**Goal:**
Reproduce each line bearing the word "picture".

**Data shown:**
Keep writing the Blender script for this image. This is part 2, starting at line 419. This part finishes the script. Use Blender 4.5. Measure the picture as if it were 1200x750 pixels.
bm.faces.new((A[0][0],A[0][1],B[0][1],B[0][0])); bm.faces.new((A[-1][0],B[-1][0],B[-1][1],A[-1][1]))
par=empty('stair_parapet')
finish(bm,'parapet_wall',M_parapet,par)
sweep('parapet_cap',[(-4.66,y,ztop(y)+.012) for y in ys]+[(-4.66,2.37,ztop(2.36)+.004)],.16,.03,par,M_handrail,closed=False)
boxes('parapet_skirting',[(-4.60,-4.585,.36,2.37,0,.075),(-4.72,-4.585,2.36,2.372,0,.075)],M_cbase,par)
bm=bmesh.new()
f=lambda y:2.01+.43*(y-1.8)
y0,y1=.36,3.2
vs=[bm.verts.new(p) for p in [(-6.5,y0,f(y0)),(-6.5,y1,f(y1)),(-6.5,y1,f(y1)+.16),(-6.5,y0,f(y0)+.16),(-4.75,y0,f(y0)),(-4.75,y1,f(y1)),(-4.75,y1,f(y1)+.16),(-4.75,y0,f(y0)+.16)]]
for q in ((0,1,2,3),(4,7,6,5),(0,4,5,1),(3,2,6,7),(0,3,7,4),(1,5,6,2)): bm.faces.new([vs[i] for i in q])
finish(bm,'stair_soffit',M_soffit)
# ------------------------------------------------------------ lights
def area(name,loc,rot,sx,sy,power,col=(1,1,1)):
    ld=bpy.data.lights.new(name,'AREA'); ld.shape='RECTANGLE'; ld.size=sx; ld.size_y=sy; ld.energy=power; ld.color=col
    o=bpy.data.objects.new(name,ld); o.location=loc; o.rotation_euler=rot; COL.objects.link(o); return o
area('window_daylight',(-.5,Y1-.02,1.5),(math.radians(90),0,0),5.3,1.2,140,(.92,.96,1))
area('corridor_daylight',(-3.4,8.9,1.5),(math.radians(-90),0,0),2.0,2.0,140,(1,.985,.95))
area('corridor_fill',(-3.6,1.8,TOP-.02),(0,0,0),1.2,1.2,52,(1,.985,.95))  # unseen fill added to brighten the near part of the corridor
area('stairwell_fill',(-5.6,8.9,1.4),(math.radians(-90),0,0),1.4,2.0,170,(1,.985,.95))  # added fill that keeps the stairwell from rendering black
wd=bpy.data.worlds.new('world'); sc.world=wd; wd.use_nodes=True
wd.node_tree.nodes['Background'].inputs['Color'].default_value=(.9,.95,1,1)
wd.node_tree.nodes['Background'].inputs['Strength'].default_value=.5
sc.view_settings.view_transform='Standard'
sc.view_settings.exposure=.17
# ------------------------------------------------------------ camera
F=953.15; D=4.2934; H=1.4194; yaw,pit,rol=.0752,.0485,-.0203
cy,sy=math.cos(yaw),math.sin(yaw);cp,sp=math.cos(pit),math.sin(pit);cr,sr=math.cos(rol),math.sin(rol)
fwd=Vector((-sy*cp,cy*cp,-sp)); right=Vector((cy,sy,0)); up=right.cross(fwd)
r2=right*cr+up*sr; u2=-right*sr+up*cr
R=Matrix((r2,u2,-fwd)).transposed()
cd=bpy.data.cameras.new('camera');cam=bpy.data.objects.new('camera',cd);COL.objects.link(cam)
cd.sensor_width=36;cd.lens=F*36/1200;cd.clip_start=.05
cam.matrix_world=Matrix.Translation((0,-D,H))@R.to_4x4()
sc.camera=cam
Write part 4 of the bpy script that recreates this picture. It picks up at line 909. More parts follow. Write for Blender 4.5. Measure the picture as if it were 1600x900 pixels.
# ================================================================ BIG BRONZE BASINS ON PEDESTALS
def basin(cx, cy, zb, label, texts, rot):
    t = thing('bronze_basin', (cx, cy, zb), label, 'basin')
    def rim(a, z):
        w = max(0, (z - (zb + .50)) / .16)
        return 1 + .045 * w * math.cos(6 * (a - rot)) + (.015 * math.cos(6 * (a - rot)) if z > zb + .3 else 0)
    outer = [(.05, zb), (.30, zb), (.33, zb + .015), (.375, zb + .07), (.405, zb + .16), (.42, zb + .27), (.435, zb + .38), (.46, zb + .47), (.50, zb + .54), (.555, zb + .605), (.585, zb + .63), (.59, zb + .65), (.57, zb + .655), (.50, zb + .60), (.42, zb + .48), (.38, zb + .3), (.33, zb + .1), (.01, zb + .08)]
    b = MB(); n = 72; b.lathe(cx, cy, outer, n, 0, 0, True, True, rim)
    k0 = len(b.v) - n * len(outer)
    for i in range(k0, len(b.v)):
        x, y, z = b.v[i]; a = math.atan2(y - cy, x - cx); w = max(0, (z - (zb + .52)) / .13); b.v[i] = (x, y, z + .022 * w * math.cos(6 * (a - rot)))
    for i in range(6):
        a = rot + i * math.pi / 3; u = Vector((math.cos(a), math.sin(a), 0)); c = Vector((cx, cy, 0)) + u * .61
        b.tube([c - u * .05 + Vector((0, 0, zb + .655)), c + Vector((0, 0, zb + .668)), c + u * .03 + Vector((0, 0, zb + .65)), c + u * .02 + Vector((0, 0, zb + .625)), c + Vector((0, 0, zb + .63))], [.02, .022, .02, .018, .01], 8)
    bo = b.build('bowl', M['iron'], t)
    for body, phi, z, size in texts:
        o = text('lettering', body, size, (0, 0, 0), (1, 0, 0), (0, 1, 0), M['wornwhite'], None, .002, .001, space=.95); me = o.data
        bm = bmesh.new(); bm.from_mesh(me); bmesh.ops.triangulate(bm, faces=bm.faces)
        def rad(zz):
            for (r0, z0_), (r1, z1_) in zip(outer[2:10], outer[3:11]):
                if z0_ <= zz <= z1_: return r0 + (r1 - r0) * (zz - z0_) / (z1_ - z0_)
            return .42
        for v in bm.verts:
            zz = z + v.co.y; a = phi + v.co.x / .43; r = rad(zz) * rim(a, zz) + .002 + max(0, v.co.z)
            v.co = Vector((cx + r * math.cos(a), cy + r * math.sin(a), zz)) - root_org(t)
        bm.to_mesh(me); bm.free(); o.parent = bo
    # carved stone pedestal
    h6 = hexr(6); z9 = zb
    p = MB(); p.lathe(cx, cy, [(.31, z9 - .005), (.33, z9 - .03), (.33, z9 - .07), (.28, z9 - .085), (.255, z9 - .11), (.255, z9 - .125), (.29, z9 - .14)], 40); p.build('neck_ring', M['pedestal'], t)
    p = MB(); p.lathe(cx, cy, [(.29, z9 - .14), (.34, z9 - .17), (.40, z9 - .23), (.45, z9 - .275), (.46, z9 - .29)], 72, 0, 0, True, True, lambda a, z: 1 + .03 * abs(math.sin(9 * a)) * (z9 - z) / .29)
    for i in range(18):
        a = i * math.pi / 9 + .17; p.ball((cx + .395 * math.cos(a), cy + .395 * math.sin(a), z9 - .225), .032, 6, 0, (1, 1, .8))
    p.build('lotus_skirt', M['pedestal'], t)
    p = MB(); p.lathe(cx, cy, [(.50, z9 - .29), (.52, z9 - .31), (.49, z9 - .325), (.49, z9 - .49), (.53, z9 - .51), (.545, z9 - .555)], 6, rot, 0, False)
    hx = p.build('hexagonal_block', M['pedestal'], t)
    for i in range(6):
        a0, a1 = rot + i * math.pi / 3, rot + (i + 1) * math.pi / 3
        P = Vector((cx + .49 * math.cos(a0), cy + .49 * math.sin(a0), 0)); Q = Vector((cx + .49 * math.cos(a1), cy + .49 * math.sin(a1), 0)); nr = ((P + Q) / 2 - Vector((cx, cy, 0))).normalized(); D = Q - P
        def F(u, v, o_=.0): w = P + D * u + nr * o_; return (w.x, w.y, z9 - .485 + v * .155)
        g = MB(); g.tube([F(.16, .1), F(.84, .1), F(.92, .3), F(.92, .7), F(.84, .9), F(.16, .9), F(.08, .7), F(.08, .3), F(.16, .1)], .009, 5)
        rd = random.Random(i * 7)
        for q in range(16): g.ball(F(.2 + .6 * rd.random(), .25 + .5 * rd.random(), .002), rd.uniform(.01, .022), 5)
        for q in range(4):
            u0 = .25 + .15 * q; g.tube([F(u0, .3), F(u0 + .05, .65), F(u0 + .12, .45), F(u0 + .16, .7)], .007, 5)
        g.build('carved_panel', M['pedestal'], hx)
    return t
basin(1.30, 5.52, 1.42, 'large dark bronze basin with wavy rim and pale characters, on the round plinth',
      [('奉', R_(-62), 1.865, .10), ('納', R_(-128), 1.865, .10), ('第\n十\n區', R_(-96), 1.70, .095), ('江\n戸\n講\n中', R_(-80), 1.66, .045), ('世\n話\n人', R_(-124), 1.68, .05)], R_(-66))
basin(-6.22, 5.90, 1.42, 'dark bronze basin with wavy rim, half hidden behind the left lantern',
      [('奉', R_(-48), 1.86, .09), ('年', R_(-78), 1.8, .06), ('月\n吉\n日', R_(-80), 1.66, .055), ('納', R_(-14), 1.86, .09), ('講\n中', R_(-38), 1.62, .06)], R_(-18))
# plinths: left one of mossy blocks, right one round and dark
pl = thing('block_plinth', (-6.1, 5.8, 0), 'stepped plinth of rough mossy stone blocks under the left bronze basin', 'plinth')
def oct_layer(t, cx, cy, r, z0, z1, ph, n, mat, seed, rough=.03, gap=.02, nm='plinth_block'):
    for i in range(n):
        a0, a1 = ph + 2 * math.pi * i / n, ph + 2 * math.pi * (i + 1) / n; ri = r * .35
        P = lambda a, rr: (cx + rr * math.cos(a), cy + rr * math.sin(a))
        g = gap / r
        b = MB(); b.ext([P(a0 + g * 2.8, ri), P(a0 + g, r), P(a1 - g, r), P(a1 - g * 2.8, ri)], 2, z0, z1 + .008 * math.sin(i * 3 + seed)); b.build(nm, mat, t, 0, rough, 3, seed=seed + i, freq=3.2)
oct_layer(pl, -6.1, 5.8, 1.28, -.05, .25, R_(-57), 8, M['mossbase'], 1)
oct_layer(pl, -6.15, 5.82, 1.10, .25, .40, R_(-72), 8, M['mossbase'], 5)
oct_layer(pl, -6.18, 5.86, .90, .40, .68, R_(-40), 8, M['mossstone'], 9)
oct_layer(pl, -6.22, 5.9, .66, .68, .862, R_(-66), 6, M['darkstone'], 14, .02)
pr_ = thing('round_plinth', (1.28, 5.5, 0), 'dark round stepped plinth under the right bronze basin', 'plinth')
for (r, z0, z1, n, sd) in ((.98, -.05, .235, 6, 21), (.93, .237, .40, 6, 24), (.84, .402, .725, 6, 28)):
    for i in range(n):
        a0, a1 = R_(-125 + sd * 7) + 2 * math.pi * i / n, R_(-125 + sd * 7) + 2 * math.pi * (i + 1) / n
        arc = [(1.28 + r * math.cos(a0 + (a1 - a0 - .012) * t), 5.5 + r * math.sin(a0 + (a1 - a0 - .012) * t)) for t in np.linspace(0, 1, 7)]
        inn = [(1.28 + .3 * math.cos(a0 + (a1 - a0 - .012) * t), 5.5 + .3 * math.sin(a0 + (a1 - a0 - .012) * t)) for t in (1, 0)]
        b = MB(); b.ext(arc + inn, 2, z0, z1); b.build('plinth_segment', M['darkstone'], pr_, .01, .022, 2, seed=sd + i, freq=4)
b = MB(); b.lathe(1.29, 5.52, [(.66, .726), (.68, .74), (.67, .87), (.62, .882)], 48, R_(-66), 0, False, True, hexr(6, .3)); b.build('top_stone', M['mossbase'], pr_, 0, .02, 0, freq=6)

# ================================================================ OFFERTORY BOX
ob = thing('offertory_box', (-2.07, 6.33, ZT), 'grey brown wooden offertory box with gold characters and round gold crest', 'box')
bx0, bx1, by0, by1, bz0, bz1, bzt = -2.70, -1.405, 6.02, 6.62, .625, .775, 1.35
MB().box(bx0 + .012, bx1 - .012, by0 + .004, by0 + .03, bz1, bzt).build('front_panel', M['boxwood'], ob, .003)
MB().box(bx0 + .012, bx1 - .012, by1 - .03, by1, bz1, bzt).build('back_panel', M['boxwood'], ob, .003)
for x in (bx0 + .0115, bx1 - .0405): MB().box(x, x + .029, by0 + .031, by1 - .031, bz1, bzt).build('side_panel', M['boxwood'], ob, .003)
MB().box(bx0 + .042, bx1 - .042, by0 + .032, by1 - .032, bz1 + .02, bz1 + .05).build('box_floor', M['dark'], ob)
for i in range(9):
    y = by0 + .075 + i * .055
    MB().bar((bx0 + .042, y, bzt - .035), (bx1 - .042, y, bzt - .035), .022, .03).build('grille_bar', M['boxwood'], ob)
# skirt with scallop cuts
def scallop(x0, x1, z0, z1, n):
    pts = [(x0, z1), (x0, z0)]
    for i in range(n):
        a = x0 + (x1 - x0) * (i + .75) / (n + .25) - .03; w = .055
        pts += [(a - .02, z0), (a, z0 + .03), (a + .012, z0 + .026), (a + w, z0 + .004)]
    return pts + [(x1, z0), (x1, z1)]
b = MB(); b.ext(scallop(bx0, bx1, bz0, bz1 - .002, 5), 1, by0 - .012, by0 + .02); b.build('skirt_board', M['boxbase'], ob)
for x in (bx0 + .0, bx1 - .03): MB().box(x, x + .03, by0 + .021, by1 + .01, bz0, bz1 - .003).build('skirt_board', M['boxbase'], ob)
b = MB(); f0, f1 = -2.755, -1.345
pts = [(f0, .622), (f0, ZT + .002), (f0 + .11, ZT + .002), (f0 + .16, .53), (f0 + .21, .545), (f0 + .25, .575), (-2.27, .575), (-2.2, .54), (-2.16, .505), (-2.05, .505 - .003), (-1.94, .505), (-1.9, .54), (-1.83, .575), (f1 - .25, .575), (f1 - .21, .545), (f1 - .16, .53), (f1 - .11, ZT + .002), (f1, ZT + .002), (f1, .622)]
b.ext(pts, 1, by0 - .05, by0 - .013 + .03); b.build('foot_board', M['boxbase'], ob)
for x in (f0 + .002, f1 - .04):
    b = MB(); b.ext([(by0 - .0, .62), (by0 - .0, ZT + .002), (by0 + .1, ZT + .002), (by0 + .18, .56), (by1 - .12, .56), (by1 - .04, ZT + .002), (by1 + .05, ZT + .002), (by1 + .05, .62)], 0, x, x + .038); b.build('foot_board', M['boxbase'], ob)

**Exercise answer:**
Keep writing the Blender script for this image. This is part 2, starting at line 419. This part finishes the script. Use Blender 4.5. Measure the picture as if it were 1200x750 pixels.
Write part 4 of the bpy script that recreates this picture. It picks up at line 909. More parts follow. Write for Blender 4.5. Measure the picture as if it were 1600x900 pixels.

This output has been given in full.